1942年~1944年で175隻建造されたフレッチャー型駆逐艦 この当時Wikiに寄ればSTSと呼ばれる特殊処理鋼が使用されたとの事です。
一部鋲接の部分も見れますが、ほぼ溶接で建造されています。
大量生産には溶接が必要ですが、この時代に良く出来ているなと感心します。
ただ復原性能は日本では良くないと判断され3番砲は撤去されています。
「ありあけ」、「ゆうぐれ」とも2番4連装発射管も撤去し、その後に実習員講堂が設置され、実習に、遠洋航海に使用されました。

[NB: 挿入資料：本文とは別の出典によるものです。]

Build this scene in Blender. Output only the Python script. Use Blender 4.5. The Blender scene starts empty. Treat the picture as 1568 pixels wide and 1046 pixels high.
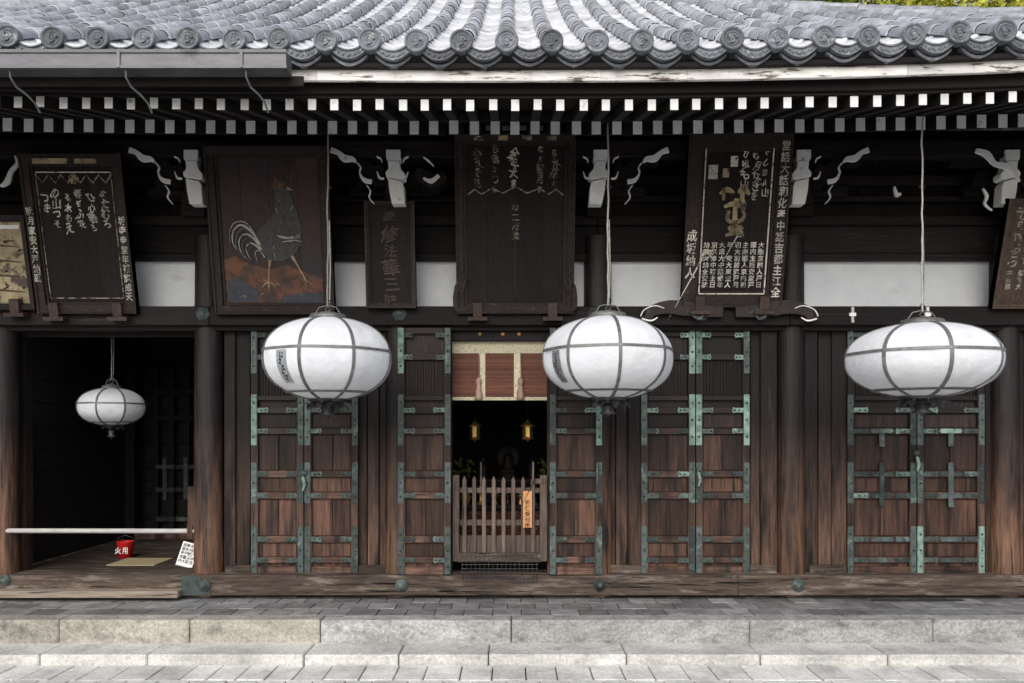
import bpy, math, random
from mathutils import Matrix, Vector
random.seed(7)
R=random.random
def U(a,b): return a+(b-a)*R()
sc=bpy.context.scene
F=1250.0; D=9.375; CZ=1.89; HY=660.0; CX=784.0
def X(px,y=0.0): return (px-CX)*(y+D)/F
def Z(py,y=0.0): return CZ-(py-HY)*(y+D)/F

# ---------------------------------------------------------------- materials
MATS={}
def mat(name,c1,c2,sc_=(1,1,1),ns=6,rough=.7,bump=.3,bd=.01,c3=None,th3=(.55,.65),sc3=(1,1,1),n3=3,
        low=None,lowz=(2.4,0.9),metal=0.,va=.35,spec=.4,ramp=(.3,.7),crack=None,grime=None):
    m=bpy.data.materials.new(name); m.use_nodes=True; nt=m.node_tree; N=nt.nodes; L=nt.links
    p=N['Principled BSDF']
    tc=N.new('ShaderNodeTexCoord')
    mp=N.new('ShaderNodeMapping'); mp.inputs['Scale'].default_value=sc_
    L.new(tc.outputs['Object'],mp.inputs['Vector'])
    at=N.new('ShaderNodeAttribute'); at.attribute_name='var'
    ad=N.new('ShaderNodeVectorMath'); ad.operation='MULTIPLY_ADD'
    L.new(at.outputs['Fac'],ad.inputs[0]); ad.inputs[1].default_value=(13,7,9); L.new(mp.outputs[0],ad.inputs[2])
    n=N.new('ShaderNodeTexNoise'); n.inputs['Scale'].default_value=ns; n.inputs['Detail'].default_value=6; n.inputs['Roughness'].default_value=.7
    L.new(ad.outputs[0],n.inputs['Vector'])
    def rmp(a,b):
        r=N.new('ShaderNodeValToRGB'); r.color_ramp.elements[0].position=ramp[0]; r.color_ramp.elements[1].position=ramp[1]
        r.color_ramp.elements[0].color=(*a,1); r.color_ramp.elements[1].color=(*b,1); L.new(n.outputs['Fac'],r.inputs[0]); return r.outputs[0]
    col=rmp(c1,c2)
    def mix(f,a,b):
        x=N.new('ShaderNodeMix'); x.data_type='RGBA'; L.new(f,x.inputs[0]); L.new(a,x.inputs[6])
        if isinstance(b,tuple): x.inputs[7].default_value=(*b,1)
        else: L.new(b,x.inputs[7])
        return x.outputs[2]
    def nz(scale3,ns3,det=5):
        q=N.new('ShaderNodeTexNoise'); q.inputs['Scale'].default_value=ns3; q.inputs['Detail'].default_value=det; q.inputs['Roughness'].default_value=.7
        mm_=N.new('ShaderNodeMapping'); mm_.inputs['Scale'].default_value=scale3; L.new(tc.outputs['Object'],mm_.inputs[0]); L.new(mm_.outputs[0],q.inputs['Vector'])
        return q.outputs['Fac']
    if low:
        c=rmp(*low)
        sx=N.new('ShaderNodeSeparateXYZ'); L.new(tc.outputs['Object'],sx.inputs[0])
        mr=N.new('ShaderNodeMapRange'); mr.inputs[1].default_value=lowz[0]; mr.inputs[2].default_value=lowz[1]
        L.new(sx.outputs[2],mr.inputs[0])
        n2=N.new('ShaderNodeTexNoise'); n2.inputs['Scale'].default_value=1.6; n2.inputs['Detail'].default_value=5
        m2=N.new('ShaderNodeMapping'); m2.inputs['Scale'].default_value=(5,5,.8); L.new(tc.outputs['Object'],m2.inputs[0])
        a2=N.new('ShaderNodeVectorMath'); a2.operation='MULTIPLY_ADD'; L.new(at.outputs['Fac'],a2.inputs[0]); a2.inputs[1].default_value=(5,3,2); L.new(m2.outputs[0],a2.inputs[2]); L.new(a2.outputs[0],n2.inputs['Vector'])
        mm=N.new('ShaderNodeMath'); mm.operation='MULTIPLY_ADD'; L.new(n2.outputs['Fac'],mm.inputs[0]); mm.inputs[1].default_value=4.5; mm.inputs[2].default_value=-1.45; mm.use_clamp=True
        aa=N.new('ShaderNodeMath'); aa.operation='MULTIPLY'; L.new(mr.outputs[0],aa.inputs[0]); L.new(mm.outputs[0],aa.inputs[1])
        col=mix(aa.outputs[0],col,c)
    if c3:
        f=nz(sc3,n3)
        r3=N.new('ShaderNodeMapRange'); r3.inputs[1].default_value=th3[0]; r3.inputs[2].default_value=th3[1]; L.new(f,r3.inputs[0])
        col=mix(r3.outputs[0],col,c3)
    if crack:   # thin dark checks along the grain
        f=nz(crack,1.0,3)
        r4=N.new('ShaderNodeMapRange'); r4.inputs[1].default_value=.40; r4.inputs[2].default_value=.33; L.new(f,r4.inputs[0])
        col=mix(r4.outputs[0],col,(.004,.0035,.0035))
    if grime:   # broad darker staining
        f=nz(grime,1.0,5)
        r5=N.new('ShaderNodeMapRange'); r5.inputs[1].default_value=.35; r5.inputs[2].default_value=.65; r5.inputs[3].default_value=.68; r5.inputs[4].default_value=1.12; L.new(f,r5.inputs[0])
        s5=N.new('ShaderNodeVectorMath'); s5.operation='SCALE'; L.new(col,s5.inputs[0]); L.new(r5.outputs[0],s5.inputs['Scale']); col=s5.outputs[0]
    v=N.new('ShaderNodeMapRange'); v.inputs[3].default_value=1-va; v.inputs[4].default_value=1+va; L.new(at.outputs['Fac'],v.inputs[0])
    s=N.new('ShaderNodeVectorMath'); s.operation='SCALE'; L.new(col,s.inputs[0]); L.new(v.outputs[0],s.inputs['Scale'])
    L.new(s.outputs[0],p.inputs['Base Color'])
    rr=N.new('ShaderNodeMapRange'); rr.inputs[3].default_value=max(0,rough-.15); rr.inputs[4].default_value=min(1,rough+.15); L.new(n.outputs['Fac'],rr.inputs[0]); L.new(rr.outputs[0],p.inputs['Roughness'])
    p.inputs['Metallic'].default_value=metal; p.inputs['Specular IOR Level'].default_value=spec
    if bump:
        b=N.new('ShaderNodeBump'); b.inputs['Strength'].default_value=bump; b.inputs['Distance'].default_value=bd
        L.new(n.outputs['Fac'],b.inputs['Height']); L.new(b.outputs[0],p.inputs['Normal'])
    MATS[name]=m; return m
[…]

聞いた話ですが「ありあけ」は1970年バウソーナーの開発のため艦首は造り替えをIHI東京で実施したのですが、溶接時に亀裂が生じ、苦労したとの事です。
STSがどのようなものか分かりませんが亀裂発生から高張力鋼の1種ではと考えます。
溶接で鋼板は熱せられますが、溶接部分のビード部の横の熱影響部が終わると急冷しますが、高張力鋼は徐々に冷やすように処理してやらねば亀裂が入ったりします。
あの時代にこのような材料を使用し、問題を起こさなかったようで、日本の鋼板材料および溶接技術で大変劣っていた事が分る事象です。
またハッチのエッジにステンレス鋼を使用し、手入れの簡略化と密着性を考慮していたとも聞いています。
レーダー及び射撃指揮装置の使用の速さもさることながら、船屋としては船体材料、溶接技術だけでも脱帽です。